Edit distance makes sense when we compare two strings. The distance between the a=a1a2a3…an and b=b1b2b3…bn strings is the smallest number of the insert/delete operation of single characters required to convert the string from a to b. For example, a = abcd and b = abbd. To convert a to b, we have to delete the second b and insert c in its place. No smallest number of operations would convert a to b, thus the distance is d(a, b)=2.
Hamming distance compares two vectors of the same size and counts the number of dimensions in which they differ. In other words, it measures the number of substitutions required to convert one vector into another.
There are many distance measures focusing on various properties, for instance, correlation measures the linear relationship between two elements: Mahalanobis distance that measures the distance between a point and distribution of other points and SimRank, which is based on graph theory, measures similarity of the structure in which elements occur, and so on. As you can already imagine selecting and designing the right similarity measure for your problem is more than half of the battle. An impressive overview and evaluation of similarity measures is collected in Chapter 2, Similarity and Dissimilarity Measures in the book Image Registration: Principles, Tools and Methods by A. A. Goshtasby (2012).
The curse of dimensionality refers to a situation where we have a large number of features, often hundreds or thousands, which lead to an extremely large space with sparse data and, consequently, to distance anomalies.

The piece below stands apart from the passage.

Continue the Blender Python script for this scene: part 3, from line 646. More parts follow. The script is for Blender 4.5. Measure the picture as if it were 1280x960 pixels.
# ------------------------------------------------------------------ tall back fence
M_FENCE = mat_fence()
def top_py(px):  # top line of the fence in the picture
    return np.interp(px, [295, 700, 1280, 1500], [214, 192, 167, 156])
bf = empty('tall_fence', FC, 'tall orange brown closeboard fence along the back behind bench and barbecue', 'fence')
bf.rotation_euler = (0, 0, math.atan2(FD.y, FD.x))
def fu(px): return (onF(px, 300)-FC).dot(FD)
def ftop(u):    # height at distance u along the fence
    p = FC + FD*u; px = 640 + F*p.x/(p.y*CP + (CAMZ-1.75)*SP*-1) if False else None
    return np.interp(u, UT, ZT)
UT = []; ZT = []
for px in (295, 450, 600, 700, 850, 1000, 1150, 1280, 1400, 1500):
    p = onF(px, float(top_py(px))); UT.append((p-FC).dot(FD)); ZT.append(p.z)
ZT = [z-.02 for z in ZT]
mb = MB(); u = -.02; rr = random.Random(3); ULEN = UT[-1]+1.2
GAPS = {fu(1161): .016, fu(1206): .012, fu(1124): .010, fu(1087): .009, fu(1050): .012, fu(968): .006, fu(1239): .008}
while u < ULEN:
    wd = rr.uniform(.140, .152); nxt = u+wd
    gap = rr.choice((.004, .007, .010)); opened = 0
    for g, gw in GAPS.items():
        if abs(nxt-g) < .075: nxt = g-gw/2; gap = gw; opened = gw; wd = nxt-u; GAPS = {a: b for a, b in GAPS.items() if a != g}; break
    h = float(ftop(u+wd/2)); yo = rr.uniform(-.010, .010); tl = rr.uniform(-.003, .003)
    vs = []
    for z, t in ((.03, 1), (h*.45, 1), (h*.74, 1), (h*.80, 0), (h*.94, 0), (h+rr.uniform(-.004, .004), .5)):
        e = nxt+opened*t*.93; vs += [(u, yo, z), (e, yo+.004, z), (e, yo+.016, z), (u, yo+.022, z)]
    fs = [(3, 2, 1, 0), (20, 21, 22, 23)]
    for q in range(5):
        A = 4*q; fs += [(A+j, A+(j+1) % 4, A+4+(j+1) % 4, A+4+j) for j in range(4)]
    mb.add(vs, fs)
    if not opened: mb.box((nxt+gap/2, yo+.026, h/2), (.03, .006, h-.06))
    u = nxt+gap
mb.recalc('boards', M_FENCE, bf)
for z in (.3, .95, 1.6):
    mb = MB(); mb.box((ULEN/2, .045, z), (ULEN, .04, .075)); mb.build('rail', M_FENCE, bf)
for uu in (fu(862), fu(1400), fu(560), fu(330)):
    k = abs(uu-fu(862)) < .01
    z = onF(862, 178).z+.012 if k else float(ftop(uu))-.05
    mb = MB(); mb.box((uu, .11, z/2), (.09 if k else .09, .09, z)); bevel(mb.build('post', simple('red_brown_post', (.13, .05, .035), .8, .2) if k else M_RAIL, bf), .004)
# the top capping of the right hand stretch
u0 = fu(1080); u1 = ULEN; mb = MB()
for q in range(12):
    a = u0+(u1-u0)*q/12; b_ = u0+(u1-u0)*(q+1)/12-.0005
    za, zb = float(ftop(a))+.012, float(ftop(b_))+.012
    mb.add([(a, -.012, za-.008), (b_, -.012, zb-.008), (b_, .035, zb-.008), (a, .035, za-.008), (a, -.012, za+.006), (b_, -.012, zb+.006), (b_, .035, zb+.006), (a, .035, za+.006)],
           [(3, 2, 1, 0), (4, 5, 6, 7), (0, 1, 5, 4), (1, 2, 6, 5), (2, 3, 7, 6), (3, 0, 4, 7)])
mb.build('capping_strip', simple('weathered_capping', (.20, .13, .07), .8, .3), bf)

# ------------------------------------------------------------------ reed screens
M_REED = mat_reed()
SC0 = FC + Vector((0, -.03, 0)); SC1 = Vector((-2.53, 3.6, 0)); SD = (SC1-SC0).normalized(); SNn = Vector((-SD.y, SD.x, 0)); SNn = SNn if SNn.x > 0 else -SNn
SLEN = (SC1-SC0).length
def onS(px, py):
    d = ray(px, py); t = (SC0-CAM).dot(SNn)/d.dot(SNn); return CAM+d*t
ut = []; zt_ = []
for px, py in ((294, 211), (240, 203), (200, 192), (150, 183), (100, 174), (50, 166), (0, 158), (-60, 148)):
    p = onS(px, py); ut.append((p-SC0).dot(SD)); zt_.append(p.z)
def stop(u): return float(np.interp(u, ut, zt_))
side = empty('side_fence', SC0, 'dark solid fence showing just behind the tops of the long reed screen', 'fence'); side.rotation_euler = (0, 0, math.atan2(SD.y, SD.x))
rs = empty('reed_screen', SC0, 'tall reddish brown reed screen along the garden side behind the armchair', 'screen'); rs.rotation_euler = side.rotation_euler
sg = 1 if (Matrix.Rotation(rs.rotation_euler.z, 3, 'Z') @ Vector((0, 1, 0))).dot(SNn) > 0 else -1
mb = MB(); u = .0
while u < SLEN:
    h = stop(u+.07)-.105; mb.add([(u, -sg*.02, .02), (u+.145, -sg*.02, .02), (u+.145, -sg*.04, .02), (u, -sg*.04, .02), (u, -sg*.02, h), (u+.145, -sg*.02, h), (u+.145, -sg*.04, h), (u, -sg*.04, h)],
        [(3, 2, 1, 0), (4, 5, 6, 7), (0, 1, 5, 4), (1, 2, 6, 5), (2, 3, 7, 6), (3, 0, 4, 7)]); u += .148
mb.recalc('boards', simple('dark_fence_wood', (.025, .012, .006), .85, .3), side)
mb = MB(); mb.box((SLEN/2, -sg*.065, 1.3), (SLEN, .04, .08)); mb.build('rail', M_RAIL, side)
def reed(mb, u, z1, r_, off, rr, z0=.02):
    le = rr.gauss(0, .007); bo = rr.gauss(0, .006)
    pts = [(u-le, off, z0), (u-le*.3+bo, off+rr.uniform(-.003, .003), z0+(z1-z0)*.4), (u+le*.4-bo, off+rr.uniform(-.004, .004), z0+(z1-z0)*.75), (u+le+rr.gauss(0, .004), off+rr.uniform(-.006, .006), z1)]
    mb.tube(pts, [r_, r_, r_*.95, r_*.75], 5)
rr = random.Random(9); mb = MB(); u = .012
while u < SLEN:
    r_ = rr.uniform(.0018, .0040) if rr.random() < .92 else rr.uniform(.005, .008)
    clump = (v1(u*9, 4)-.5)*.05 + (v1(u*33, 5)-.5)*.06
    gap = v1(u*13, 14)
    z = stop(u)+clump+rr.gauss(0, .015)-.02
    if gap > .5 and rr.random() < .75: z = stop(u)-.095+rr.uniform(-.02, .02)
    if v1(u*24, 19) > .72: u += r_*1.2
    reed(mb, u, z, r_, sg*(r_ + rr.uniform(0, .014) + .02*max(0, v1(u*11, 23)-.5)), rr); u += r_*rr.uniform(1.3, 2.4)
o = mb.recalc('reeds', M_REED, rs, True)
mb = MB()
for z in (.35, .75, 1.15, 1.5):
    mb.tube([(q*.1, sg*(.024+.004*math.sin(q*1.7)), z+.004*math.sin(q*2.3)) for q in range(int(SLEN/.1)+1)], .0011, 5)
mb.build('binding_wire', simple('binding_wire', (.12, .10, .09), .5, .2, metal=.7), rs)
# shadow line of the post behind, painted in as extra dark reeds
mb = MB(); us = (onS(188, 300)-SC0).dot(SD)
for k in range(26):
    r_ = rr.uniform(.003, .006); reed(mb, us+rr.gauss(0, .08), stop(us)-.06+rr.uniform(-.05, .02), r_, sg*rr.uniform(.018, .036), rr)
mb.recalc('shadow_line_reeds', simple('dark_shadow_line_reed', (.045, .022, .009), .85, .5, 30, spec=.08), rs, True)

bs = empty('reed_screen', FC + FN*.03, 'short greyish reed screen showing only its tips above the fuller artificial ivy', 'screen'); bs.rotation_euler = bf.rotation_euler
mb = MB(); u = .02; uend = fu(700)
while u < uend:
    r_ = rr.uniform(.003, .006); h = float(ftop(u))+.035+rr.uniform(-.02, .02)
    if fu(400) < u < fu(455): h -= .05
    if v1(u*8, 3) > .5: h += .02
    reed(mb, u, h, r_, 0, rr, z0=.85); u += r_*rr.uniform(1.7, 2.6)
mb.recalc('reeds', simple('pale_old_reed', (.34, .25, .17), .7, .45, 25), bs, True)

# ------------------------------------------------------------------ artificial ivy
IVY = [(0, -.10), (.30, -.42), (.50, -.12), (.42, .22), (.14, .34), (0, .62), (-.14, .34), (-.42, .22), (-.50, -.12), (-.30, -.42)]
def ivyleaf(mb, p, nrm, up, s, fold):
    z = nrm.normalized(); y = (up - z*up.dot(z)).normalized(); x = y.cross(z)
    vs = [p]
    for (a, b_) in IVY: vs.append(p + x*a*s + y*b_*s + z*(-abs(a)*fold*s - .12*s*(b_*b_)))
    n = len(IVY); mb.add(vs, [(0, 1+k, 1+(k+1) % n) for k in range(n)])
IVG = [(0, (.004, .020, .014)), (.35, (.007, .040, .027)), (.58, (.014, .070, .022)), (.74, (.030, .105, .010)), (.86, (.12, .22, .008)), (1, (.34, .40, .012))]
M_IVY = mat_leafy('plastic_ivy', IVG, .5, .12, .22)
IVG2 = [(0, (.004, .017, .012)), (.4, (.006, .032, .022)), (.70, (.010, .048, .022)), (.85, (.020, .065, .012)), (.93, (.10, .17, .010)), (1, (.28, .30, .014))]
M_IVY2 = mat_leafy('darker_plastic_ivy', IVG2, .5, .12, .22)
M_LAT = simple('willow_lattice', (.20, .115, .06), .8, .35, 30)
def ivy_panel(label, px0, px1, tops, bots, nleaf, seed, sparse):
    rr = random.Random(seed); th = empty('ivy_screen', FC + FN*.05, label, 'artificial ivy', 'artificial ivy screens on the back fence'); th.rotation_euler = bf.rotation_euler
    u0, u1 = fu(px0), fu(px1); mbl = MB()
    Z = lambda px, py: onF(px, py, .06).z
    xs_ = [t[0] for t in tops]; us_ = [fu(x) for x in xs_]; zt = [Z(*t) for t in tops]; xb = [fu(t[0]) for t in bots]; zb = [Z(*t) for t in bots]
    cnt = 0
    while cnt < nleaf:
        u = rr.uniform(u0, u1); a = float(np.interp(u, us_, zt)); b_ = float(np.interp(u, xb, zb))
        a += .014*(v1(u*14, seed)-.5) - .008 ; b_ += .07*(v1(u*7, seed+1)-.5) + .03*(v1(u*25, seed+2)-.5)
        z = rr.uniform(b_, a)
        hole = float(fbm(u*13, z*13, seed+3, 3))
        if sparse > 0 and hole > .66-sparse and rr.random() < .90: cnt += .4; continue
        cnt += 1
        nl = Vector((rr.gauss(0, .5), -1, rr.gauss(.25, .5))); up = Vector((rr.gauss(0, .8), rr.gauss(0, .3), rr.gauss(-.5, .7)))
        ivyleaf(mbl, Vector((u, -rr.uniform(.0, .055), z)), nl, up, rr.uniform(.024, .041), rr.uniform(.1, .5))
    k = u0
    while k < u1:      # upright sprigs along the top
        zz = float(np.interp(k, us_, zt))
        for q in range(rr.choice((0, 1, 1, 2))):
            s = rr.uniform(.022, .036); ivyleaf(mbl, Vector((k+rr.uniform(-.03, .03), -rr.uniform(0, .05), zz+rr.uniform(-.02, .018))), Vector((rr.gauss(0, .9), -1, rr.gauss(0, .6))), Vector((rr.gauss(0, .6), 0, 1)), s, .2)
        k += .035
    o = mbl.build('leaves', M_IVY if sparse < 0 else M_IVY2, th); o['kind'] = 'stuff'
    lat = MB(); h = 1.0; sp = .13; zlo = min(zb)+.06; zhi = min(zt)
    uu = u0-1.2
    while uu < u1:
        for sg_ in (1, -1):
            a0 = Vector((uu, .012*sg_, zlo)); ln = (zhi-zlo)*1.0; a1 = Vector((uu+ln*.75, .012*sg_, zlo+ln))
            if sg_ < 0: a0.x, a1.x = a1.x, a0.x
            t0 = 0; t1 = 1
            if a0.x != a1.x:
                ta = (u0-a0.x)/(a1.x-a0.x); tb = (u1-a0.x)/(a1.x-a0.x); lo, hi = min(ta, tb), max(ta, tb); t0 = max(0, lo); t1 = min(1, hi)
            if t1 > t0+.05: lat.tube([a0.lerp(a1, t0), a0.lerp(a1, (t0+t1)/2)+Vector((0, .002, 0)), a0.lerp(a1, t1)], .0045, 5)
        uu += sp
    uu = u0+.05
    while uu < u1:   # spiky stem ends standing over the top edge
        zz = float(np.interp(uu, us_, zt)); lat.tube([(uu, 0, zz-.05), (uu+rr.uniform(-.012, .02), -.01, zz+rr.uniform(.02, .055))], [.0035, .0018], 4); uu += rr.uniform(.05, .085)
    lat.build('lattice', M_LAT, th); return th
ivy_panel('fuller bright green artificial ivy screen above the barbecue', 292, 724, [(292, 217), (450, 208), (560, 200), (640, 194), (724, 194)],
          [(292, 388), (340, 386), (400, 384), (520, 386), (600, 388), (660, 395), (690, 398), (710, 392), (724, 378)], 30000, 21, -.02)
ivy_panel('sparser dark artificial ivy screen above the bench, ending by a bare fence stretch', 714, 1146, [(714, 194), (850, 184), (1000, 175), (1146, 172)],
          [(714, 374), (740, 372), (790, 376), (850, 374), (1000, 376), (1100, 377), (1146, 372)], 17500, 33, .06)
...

For instance, in high dimensions, almost all pairs of points are equally distant from each other; in fact, almost all the pairs have distance close to the average distance. Another manifestation of the curse is that any two vectors are almost orthogonal, which means all the angles are close to 90 degrees. This practically makes any distance measure useless.
A cure for the curse of dimensionality might be found in one of the data reduction techniques, where we want to reduce the number of features; for instance, we can run a feature selection algorithm such as ReliefF or feature extraction/reduction algorithm such as PCA.
Clustering is a technique for grouping similar instances into clusters according to some distance measure. The main idea is to put instances that are similar (that is, close to each other) into the same cluster, while keeping the dissimilar points (that is, the ones further apart from each other) in different clusters. An example of how clusters might look is shown in the following diagram:
The clustering algorithms follow two fundamentally different approaches. The first is a hierarchical or agglomerative approach that first considers each point as its own cluster, and then iteratively merges the most similar clusters together. It stops when further merging reaches a predefined number of clusters or if the clusters to be merged are spread over a large region.
The other approach is based on point assignment. First, initial cluster centers (that is, centroids) are estimated—for instance, randomly—and then, each point is assigned to the closest cluster, until all the points are assigned. The most well-known algorithm in this group is k-means clustering.
The k-means clustering picks initial cluster centers either as points that are as far as possible from one another or (hierarchically) clusters a sample of data and picks a point that is the closest to the center of each of the k clusters.